Written instruction
Return the listing word for word, as given.

Information shown
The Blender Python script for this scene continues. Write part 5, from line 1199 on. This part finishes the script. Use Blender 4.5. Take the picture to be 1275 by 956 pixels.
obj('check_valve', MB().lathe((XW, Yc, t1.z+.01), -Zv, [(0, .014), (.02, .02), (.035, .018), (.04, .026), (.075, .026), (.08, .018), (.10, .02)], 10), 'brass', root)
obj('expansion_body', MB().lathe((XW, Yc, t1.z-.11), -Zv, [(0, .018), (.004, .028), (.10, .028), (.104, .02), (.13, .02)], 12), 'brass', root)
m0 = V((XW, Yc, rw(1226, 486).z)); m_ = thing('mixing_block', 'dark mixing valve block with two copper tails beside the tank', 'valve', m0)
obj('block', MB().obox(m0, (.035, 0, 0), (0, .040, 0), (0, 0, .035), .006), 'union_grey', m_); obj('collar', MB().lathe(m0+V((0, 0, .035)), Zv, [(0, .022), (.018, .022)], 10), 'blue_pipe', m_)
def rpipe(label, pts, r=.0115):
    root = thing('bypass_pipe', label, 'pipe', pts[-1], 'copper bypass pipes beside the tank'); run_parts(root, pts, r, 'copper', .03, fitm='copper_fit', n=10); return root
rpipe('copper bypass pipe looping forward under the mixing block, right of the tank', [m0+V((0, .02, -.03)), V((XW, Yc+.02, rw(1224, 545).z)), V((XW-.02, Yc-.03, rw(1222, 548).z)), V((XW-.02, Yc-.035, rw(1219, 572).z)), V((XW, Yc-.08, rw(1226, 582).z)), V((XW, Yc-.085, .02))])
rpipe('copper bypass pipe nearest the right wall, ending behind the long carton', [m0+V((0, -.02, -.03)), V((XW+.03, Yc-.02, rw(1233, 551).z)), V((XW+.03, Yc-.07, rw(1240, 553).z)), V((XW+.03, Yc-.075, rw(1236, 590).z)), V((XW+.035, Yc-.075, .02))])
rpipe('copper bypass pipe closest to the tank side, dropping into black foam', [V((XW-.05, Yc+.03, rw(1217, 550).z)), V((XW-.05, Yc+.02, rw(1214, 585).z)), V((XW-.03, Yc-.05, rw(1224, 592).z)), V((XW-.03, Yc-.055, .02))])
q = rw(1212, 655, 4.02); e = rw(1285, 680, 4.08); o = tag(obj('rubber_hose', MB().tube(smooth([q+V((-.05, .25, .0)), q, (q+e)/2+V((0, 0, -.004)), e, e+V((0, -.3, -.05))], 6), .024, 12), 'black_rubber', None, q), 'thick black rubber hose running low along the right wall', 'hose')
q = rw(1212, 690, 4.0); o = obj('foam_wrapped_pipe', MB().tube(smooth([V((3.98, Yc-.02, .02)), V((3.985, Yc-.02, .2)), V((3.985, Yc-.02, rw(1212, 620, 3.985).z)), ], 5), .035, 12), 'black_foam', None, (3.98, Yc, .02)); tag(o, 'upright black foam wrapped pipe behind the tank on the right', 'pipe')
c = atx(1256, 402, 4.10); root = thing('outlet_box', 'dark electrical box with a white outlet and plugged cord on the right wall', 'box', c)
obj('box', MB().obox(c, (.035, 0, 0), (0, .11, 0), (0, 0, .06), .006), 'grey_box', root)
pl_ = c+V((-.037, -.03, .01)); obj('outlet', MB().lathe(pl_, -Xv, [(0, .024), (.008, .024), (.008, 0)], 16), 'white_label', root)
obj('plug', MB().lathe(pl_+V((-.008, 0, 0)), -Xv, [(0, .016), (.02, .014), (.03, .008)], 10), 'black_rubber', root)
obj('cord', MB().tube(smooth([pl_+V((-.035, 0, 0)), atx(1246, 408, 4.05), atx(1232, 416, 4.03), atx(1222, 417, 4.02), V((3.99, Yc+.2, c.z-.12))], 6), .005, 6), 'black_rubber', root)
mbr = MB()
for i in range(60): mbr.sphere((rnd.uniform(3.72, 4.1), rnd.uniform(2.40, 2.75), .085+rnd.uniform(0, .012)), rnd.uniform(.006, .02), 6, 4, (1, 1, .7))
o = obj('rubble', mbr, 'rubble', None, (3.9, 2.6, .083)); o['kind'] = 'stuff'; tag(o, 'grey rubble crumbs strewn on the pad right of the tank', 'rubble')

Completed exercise
The Blender Python script for this scene continues. Write part 5, from line 1199 on. This part finishes the script. Use Blender 4.5. Take the picture to be 1275 by 956 pixels.
obj('check_valve', MB().lathe((XW, Yc, t1.z+.01), -Zv, [(0, .014), (.02, .02), (.035, .018), (.04, .026), (.075, .026), (.08, .018), (.10, .02)], 10), 'brass', root)
obj('expansion_body', MB().lathe((XW, Yc, t1.z-.11), -Zv, [(0, .018), (.004, .028), (.10, .028), (.104, .02), (.13, .02)], 12), 'brass', root)
m0 = V((XW, Yc, rw(1226, 486).z)); m_ = thing('mixing_block', 'dark mixing valve block with two copper tails beside the tank', 'valve', m0)
obj('block', MB().obox(m0, (.035, 0, 0), (0, .040, 0), (0, 0, .035), .006), 'union_grey', m_); obj('collar', MB().lathe(m0+V((0, 0, .035)), Zv, [(0, .022), (.018, .022)], 10), 'blue_pipe', m_)
def rpipe(label, pts, r=.0115):
    root = thing('bypass_pipe', label, 'pipe', pts[-1], 'copper bypass pipes beside the tank'); run_parts(root, pts, r, 'copper', .03, fitm='copper_fit', n=10); return root
rpipe('copper bypass pipe looping forward under the mixing block, right of the tank', [m0+V((0, .02, -.03)), V((XW, Yc+.02, rw(1224, 545).z)), V((XW-.02, Yc-.03, rw(1222, 548).z)), V((XW-.02, Yc-.035, rw(1219, 572).z)), V((XW, Yc-.08, rw(1226, 582).z)), V((XW, Yc-.085, .02))])
rpipe('copper bypass pipe nearest the right wall, ending behind the long carton', [m0+V((0, -.02, -.03)), V((XW+.03, Yc-.02, rw(1233, 551).z)), V((XW+.03, Yc-.07, rw(1240, 553).z)), V((XW+.03, Yc-.075, rw(1236, 590).z)), V((XW+.035, Yc-.075, .02))])
rpipe('copper bypass pipe closest to the tank side, dropping into black foam', [V((XW-.05, Yc+.03, rw(1217, 550).z)), V((XW-.05, Yc+.02, rw(1214, 585).z)), V((XW-.03, Yc-.05, rw(1224, 592).z)), V((XW-.03, Yc-.055, .02))])
q = rw(1212, 655, 4.02); e = rw(1285, 680, 4.08); o = tag(obj('rubber_hose', MB().tube(smooth([q+V((-.05, .25, .0)), q, (q+e)/2+V((0, 0, -.004)), e, e+V((0, -.3, -.05))], 6), .024, 12), 'black_rubber', None, q), 'thick black rubber hose running low along the right wall', 'hose')
q = rw(1212, 690, 4.0); o = obj('foam_wrapped_pipe', MB().tube(smooth([V((3.98, Yc-.02, .02)), V((3.985, Yc-.02, .2)), V((3.985, Yc-.02, rw(1212, 620, 3.985).z)), ], 5), .035, 12), 'black_foam', None, (3.98, Yc, .02)); tag(o, 'upright black foam wrapped pipe behind the tank on the right', 'pipe')
c = atx(1256, 402, 4.10); root = thing('outlet_box', 'dark electrical box with a white outlet and plugged cord on the right wall', 'box', c)
obj('box', MB().obox(c, (.035, 0, 0), (0, .11, 0), (0, 0, .06), .006), 'grey_box', root)
pl_ = c+V((-.037, -.03, .01)); obj('outlet', MB().lathe(pl_, -Xv, [(0, .024), (.008, .024), (.008, 0)], 16), 'white_label', root)
obj('plug', MB().lathe(pl_+V((-.008, 0, 0)), -Xv, [(0, .016), (.02, .014), (.03, .008)], 10), 'black_rubber', root)
obj('cord', MB().tube(smooth([pl_+V((-.035, 0, 0)), atx(1246, 408, 4.05), atx(1232, 416, 4.03), atx(1222, 417, 4.02), V((3.99, Yc+.2, c.z-.12))], 6), .005, 6), 'black_rubber', root)
mbr = MB()
for i in range(60): mbr.sphere((rnd.uniform(3.72, 4.1), rnd.uniform(2.40, 2.75), .085+rnd.uniform(0, .012)), rnd.uniform(.006, .02), 6, 4, (1, 1, .7))
o = obj('rubble', mbr, 'rubble', None, (3.9, 2.6, .083)); o['kind'] = 'stuff'; tag(o, 'grey rubble crumbs strewn on the pad right of the tank', 'rubble')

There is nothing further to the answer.